I'm going to start on the forum with this topic, which is quite interesting!
I'm lucky enough to have access to a local recycling centre with a real intention to give a 2nd life to as much stuff as possible. Grabbing stuff is allowed and even encouraged as a way to reduce the volume of material being sent to waste or recycling. I have grabbed enough fluorescent tubes and fixtures to light a mid-size workshop for probably over 20 years, and 5 big boxes full of old circuit boards from fairly recent electronics.
It's true that most consumer electronics use SMD components which are virtually useless. But since I started salvaging stuff I learned which devices contain the most useful stuff, I even found PICs! No kidding!
I always look for small-sized cooling devices, like wine bottle or water coolers. They often use a thermo-electric module, or even two in a water cooler I dismantled last year. The control boards I got were full of basic component (and were pretty much the same). Each one had a TL494 PWM controller, plus a LM358 amp-op many times.
I seemed to be pretty lucky with battery chargers. One of them had a ST LM339N and a 45uF 450V AC capacitor.
Smoke detectors have some components. The IC seems to be useless though... Carbon monoxide detectors on the other hand! If you find one like this, GRAB IT!
Those I took apart had a PIC in them! The older one are of the PIC16CE series which unfortunately are not reprogrammable, but the last one I got was more recent and inside there was a PIC16F, tada! Even though I probably couldn't read its content, I'm fairly sure I can write my own program.
Last year again, I got a sort of industrial control device which was a goldmine! There was a few UV EPROMs and a 8031, among other things. I would like to put that 8031 in use in a project one day, it's a vintage Intel from the late 1980s LOL.
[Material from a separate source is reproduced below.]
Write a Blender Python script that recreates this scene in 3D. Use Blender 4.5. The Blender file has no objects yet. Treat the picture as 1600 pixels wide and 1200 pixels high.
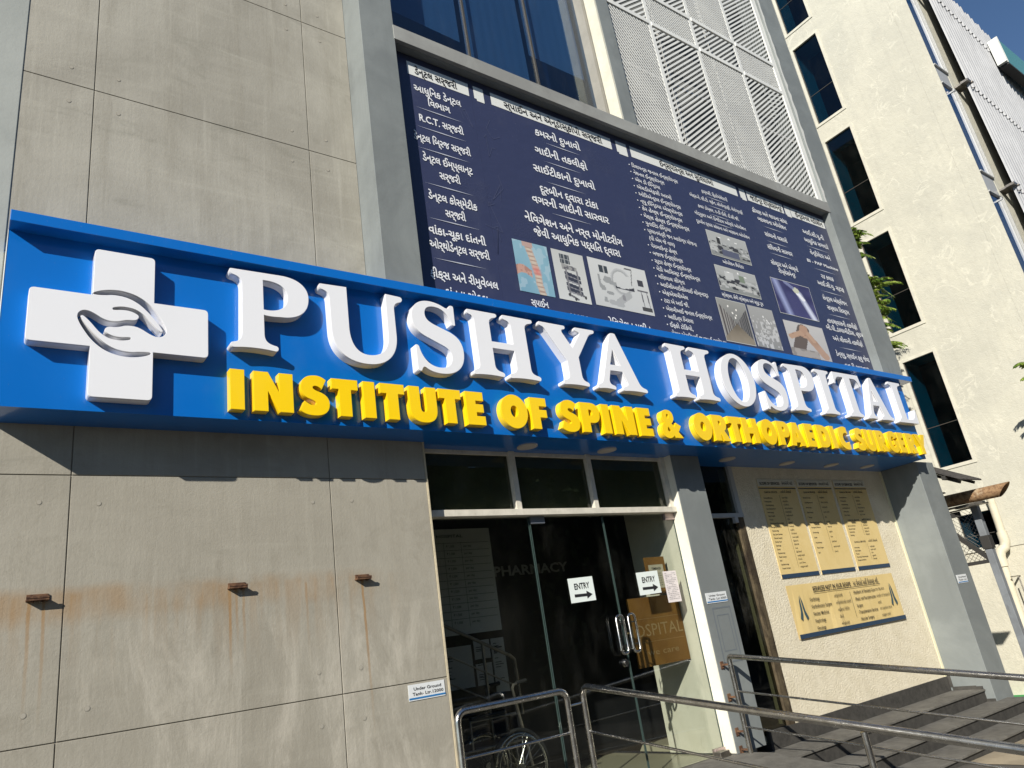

Compact fluorescent lamps are fun to take apart and repair! I think I have over 30 CFLs successfully repaired.
I always like it when I see a newer washing machine, dryer or cooking range in the scrap metal area! From the last cooking range I dismantled with electronic boards in it, I got a bunch of OMRON 24V relays, a LM324N, a 24C02 and a bunch of other useful parts.
Microwaves also have a great deal of components. Most of them have a microcontroller, but since they're so mass-produced, the microcontroller seems to always be a mask-ROM type. So unless I can find a way to enable a form of external ROM access (kinda like a 8051), they're useless. However those microwaves always use relays to switch the magnetron TX and other parts on. I have a bunch of those relays now, many of them being OMRON! I even dismantled a 1980s microwave for fun and got a board with a VFD display and old, but very interesting discrete components. There's an IC on it, a TL507 ADC. It seems quite simple to understand and could be useful in a future project.
I remember I once found a commercial photocopier from which I got a fairly big Hosiden 240X64 graphic LCD display. Finding a datasheet for it was a pain in the @$$ but I was able to find one from a very similar part with the same pinout, which is an unusual 13-pin. The photocopier's power supply had a bunch of large components.
Upon my last visit this year at the recycling centre I got a Panasonic telephone system, and as I learned, commercial stuff often has more interesting stuff! I found a crapload of PCB-mounted relays, and even neon lamps! Makes sense to find such lamps since they run fine on both DC and AC, and both are used in a telephone network (at different moments though).
There's so much stuff I probably forget, but this may become my official "dumpster diving finds" topic, so chances are I'll add other finds in the future!